NOTE: Unlike C and other languages, Perl has no \v escape sequence for the vertical tab (VT, which is 11 in both ASCII and EBCDIC), but you may use \N{VT} , \ck , \N{U+0b} , or \x0b . (\v does have meaning in regular expression patterns in Perl, see perlre.)

The following escape sequences are available in constructs that interpolate, but not in transliterations.

  \l		lowercase next character only
  \u		titlecase (not uppercase!) next character only
  \L		lowercase all characters till \E or end of string
  \U		uppercase all characters till \E or end of string
  \F		foldcase all characters till \E or end of string
  \Q          quote (disable) pattern metacharacters till \E or
              end of string
  \E		end either case modification or quoted section
(whichever was last seen)

See quotemeta for the exact definition of characters that are quoted by \Q .

\L , \U , \F , and \Q can stack, in which case you need one \E for each. For example:

say"This \Qquoting \ubusiness \Uhere isn't quite\E done yet,\E is it?";
This quoting\ Business\ HERE\ ISN\'T\ QUITE\ done\ yet\, is it?
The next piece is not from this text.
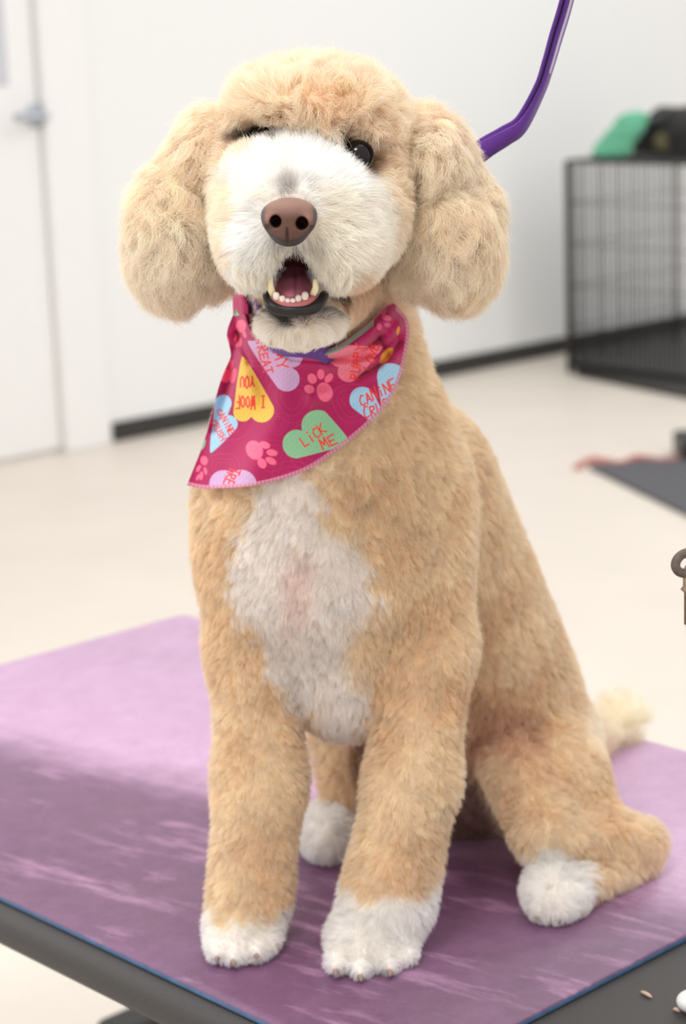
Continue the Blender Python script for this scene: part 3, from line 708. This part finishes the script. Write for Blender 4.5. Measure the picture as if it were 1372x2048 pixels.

If a use locale form that includes LC_CTYPE is in effect (see perllocale), the case map used by \l , \L , \u , and \U is taken from the current locale. If Unicode (for example, \N{} or code points of 0x100 or beyond) is being used, the case map used by \l , \L , \u , and \U is as defined by Unicode. That means that case-mapping a single character can sometimes produce a sequence of several characters. Under use locale , \F produces the same results as \L for all locales but a UTF-8 one, where it instead uses the Unicode definition.

All systems use the virtual "\n" to represent a line terminator, called a "newline". There is no such thing as an unvarying, physical newline character. It is only an illusion that the operating system, device drivers, C libraries, and Perl all conspire to preserve. Not all systems read "\r" as ASCII CR and "\n" as ASCII LF. For example, on the ancient Macs (pre-MacOS X) of yesteryear, these used to be reversed, and on systems without a line terminator, printing "\n" might emit no actual data. In general, use "\n" when you mean a "newline" for your system, but use the literal ASCII when you need an exact character. For example, most networking protocols expect and prefer a CR+LF ("\015\012" or "\cM\cJ" ) for line terminators, and although they often accept just "\012" , they seldom tolerate just "\015" . If you get in the habit of using "\n" for networking, you may be burned some day.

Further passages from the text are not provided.